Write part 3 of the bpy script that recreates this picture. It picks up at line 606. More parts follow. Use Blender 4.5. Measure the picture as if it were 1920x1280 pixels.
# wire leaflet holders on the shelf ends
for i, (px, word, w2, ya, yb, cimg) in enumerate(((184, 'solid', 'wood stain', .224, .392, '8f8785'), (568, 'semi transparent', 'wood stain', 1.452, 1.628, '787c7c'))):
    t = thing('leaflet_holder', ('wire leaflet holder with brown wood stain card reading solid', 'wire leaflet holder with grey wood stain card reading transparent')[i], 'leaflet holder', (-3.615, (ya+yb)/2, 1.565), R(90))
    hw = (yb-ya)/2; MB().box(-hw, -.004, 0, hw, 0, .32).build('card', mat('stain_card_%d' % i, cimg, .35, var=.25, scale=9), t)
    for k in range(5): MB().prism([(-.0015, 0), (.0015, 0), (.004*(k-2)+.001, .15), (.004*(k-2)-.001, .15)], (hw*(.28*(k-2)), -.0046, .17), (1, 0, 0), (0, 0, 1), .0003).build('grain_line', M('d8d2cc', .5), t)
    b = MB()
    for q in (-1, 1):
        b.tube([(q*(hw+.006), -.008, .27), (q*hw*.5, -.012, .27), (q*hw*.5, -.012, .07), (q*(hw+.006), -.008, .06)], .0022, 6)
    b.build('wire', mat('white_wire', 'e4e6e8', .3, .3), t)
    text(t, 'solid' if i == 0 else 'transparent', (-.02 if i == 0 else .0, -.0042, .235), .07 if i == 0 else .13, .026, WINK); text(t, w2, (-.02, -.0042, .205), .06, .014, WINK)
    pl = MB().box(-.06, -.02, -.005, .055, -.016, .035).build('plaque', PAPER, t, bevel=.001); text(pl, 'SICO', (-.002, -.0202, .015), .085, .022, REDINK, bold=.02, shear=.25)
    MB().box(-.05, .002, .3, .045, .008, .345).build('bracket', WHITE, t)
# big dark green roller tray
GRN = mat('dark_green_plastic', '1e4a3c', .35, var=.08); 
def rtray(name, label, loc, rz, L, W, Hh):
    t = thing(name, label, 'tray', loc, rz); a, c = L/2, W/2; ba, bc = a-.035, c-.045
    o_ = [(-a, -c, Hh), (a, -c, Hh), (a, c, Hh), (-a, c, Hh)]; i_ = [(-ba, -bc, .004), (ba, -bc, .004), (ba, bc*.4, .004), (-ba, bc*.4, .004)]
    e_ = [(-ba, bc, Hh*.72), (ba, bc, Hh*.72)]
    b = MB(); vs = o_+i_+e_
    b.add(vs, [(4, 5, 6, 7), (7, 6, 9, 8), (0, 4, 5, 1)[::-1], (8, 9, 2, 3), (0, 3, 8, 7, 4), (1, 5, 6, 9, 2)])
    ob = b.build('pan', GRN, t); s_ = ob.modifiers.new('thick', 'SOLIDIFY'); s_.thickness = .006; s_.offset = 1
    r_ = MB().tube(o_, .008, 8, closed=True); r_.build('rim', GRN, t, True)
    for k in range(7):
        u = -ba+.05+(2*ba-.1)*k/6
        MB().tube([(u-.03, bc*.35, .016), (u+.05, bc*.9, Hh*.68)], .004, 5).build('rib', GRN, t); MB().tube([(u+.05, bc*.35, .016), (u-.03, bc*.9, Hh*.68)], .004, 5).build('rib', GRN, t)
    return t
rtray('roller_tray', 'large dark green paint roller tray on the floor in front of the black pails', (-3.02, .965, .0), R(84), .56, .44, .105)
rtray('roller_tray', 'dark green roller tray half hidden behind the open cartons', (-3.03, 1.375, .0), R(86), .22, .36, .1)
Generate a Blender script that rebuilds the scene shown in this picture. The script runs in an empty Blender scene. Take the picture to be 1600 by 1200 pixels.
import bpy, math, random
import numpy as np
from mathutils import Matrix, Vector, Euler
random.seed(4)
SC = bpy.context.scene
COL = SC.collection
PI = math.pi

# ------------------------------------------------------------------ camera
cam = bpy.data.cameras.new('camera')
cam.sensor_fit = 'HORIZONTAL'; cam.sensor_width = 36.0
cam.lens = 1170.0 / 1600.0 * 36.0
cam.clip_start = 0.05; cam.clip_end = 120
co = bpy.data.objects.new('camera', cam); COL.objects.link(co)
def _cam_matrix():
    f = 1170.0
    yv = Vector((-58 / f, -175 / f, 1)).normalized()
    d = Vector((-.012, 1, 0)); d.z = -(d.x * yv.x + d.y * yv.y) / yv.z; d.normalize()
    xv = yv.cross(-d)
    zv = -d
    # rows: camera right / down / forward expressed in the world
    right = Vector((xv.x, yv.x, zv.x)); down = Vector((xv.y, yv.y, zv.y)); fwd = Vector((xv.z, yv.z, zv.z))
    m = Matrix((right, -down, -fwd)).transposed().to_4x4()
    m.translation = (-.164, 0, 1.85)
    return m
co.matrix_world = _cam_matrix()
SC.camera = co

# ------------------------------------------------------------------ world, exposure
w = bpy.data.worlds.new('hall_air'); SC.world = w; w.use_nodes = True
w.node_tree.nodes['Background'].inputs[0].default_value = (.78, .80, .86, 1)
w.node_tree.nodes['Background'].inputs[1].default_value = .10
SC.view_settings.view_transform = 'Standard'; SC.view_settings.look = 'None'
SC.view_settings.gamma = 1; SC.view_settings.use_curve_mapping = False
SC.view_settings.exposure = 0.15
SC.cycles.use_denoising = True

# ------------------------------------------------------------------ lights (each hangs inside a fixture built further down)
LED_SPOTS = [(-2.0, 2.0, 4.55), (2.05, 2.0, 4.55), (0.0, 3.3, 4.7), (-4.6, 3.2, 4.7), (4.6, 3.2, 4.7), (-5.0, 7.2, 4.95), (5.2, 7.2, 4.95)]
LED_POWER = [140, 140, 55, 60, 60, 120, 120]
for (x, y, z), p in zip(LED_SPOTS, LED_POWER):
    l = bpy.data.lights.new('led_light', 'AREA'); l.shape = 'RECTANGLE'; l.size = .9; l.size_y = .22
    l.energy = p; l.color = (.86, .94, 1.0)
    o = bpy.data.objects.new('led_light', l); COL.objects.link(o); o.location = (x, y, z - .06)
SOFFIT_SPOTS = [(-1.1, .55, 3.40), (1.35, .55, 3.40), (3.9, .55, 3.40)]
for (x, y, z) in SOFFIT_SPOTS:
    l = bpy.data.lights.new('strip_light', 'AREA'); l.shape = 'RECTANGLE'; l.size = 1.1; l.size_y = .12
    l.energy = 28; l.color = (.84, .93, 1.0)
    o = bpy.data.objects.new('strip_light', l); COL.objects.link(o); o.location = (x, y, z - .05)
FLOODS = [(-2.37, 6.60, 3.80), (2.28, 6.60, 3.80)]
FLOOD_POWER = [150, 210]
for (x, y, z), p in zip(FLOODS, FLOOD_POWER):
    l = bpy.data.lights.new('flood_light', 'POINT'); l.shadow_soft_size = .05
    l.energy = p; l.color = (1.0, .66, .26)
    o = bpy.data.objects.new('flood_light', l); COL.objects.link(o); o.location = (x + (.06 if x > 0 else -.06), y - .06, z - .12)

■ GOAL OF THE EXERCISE
Each record must be repeated exactly as it is.

■ TASK ANSWER
Write part 3 of the bpy script that recreates this picture. It picks up at line 606. More parts follow. Use Blender 4.5. Measure the picture as if it were 1920x1280 pixels.
# wire leaflet holders on the shelf ends
for i, (px, word, w2, ya, yb, cimg) in enumerate(((184, 'solid', 'wood stain', .224, .392, '8f8785'), (568, 'semi transparent', 'wood stain', 1.452, 1.628, '787c7c'))):
    t = thing('leaflet_holder', ('wire leaflet holder with brown wood stain card reading solid', 'wire leaflet holder with grey wood stain card reading transparent')[i], 'leaflet holder', (-3.615, (ya+yb)/2, 1.565), R(90))
    hw = (yb-ya)/2; MB().box(-hw, -.004, 0, hw, 0, .32).build('card', mat('stain_card_%d' % i, cimg, .35, var=.25, scale=9), t)
    for k in range(5): MB().prism([(-.0015, 0), (.0015, 0), (.004*(k-2)+.001, .15), (.004*(k-2)-.001, .15)], (hw*(.28*(k-2)), -.0046, .17), (1, 0, 0), (0, 0, 1), .0003).build('grain_line', M('d8d2cc', .5), t)
    b = MB()
    for q in (-1, 1):
        b.tube([(q*(hw+.006), -.008, .27), (q*hw*.5, -.012, .27), (q*hw*.5, -.012, .07), (q*(hw+.006), -.008, .06)], .0022, 6)
    b.build('wire', mat('white_wire', 'e4e6e8', .3, .3), t)
    text(t, 'solid' if i == 0 else 'transparent', (-.02 if i == 0 else .0, -.0042, .235), .07 if i == 0 else .13, .026, WINK); text(t, w2, (-.02, -.0042, .205), .06, .014, WINK)
    pl = MB().box(-.06, -.02, -.005, .055, -.016, .035).build('plaque', PAPER, t, bevel=.001); text(pl, 'SICO', (-.002, -.0202, .015), .085, .022, REDINK, bold=.02, shear=.25)
    MB().box(-.05, .002, .3, .045, .008, .345).build('bracket', WHITE, t)
# big dark green roller tray
GRN = mat('dark_green_plastic', '1e4a3c', .35, var=.08); 
def rtray(name, label, loc, rz, L, W, Hh):
    t = thing(name, label, 'tray', loc, rz); a, c = L/2, W/2; ba, bc = a-.035, c-.045
    o_ = [(-a, -c, Hh), (a, -c, Hh), (a, c, Hh), (-a, c, Hh)]; i_ = [(-ba, -bc, .004), (ba, -bc, .004), (ba, bc*.4, .004), (-ba, bc*.4, .004)]
    e_ = [(-ba, bc, Hh*.72), (ba, bc, Hh*.72)]
    b = MB(); vs = o_+i_+e_
    b.add(vs, [(4, 5, 6, 7), (7, 6, 9, 8), (0, 4, 5, 1)[::-1], (8, 9, 2, 3), (0, 3, 8, 7, 4), (1, 5, 6, 9, 2)])
    ob = b.build('pan', GRN, t); s_ = ob.modifiers.new('thick', 'SOLIDIFY'); s_.thickness = .006; s_.offset = 1
    r_ = MB().tube(o_, .008, 8, closed=True); r_.build('rim', GRN, t, True)
    for k in range(7):
        u = -ba+.05+(2*ba-.1)*k/6
        MB().tube([(u-.03, bc*.35, .016), (u+.05, bc*.9, Hh*.68)], .004, 5).build('rib', GRN, t); MB().tube([(u+.05, bc*.35, .016), (u-.03, bc*.9, Hh*.68)], .004, 5).build('rib', GRN, t)
    return t
rtray('roller_tray', 'large dark green paint roller tray on the floor in front of the black pails', (-3.02, .965, .0), R(84), .56, .44, .105)
rtray('roller_tray', 'dark green roller tray half hidden behind the open cartons', (-3.03, 1.375, .0), R(86), .22, .36, .1)
Generate a Blender script that rebuilds the scene shown in this picture. The script runs in an empty Blender scene. Take the picture to be 1600 by 1200 pixels.
import bpy, math, random
import numpy as np
from mathutils import Matrix, Vector, Euler
random.seed(4)
SC = bpy.context.scene
COL = SC.collection
PI = math.pi

# ------------------------------------------------------------------ camera
cam = bpy.data.cameras.new('camera')
cam.sensor_fit = 'HORIZONTAL'; cam.sensor_width = 36.0
cam.lens = 1170.0 / 1600.0 * 36.0
cam.clip_start = 0.05; cam.clip_end = 120
co = bpy.data.objects.new('camera', cam); COL.objects.link(co)
def _cam_matrix():
    f = 1170.0
    yv = Vector((-58 / f, -175 / f, 1)).normalized()
    d = Vector((-.012, 1, 0)); d.z = -(d.x * yv.x + d.y * yv.y) / yv.z; d.normalize()
    xv = yv.cross(-d)
    zv = -d
    # rows: camera right / down / forward expressed in the world
    right = Vector((xv.x, yv.x, zv.x)); down = Vector((xv.y, yv.y, zv.y)); fwd = Vector((xv.z, yv.z, zv.z))
    m = Matrix((right, -down, -fwd)).transposed().to_4x4()
    m.translation = (-.164, 0, 1.85)
    return m
co.matrix_world = _cam_matrix()
SC.camera = co

# ------------------------------------------------------------------ world, exposure
w = bpy.data.worlds.new('hall_air'); SC.world = w; w.use_nodes = True
w.node_tree.nodes['Background'].inputs[0].default_value = (.78, .80, .86, 1)
w.node_tree.nodes['Background'].inputs[1].default_value = .10
SC.view_settings.view_transform = 'Standard'; SC.view_settings.look = 'None'
SC.view_settings.gamma = 1; SC.view_settings.use_curve_mapping = False
SC.view_settings.exposure = 0.15
SC.cycles.use_denoising = True

# ------------------------------------------------------------------ lights (each hangs inside a fixture built further down)
LED_SPOTS = [(-2.0, 2.0, 4.55), (2.05, 2.0, 4.55), (0.0, 3.3, 4.7), (-4.6, 3.2, 4.7), (4.6, 3.2, 4.7), (-5.0, 7.2, 4.95), (5.2, 7.2, 4.95)]
LED_POWER = [140, 140, 55, 60, 60, 120, 120]
for (x, y, z), p in zip(LED_SPOTS, LED_POWER):
    l = bpy.data.lights.new('led_light', 'AREA'); l.shape = 'RECTANGLE'; l.size = .9; l.size_y = .22
    l.energy = p; l.color = (.86, .94, 1.0)
    o = bpy.data.objects.new('led_light', l); COL.objects.link(o); o.location = (x, y, z - .06)
SOFFIT_SPOTS = [(-1.1, .55, 3.40), (1.35, .55, 3.40), (3.9, .55, 3.40)]
for (x, y, z) in SOFFIT_SPOTS:
    l = bpy.data.lights.new('strip_light', 'AREA'); l.shape = 'RECTANGLE'; l.size = 1.1; l.size_y = .12
    l.energy = 28; l.color = (.84, .93, 1.0)
    o = bpy.data.objects.new('strip_light', l); COL.objects.link(o); o.location = (x, y, z - .05)
FLOODS = [(-2.37, 6.60, 3.80), (2.28, 6.60, 3.80)]
FLOOD_POWER = [150, 210]
for (x, y, z), p in zip(FLOODS, FLOOD_POWER):
    l = bpy.data.lights.new('flood_light', 'POINT'); l.shadow_soft_size = .05
    l.energy = p; l.color = (1.0, .66, .26)
    o = bpy.data.objects.new('flood_light', l); COL.objects.link(o); o.location = (x + (.06 if x > 0 else -.06), y - .06, z - .12)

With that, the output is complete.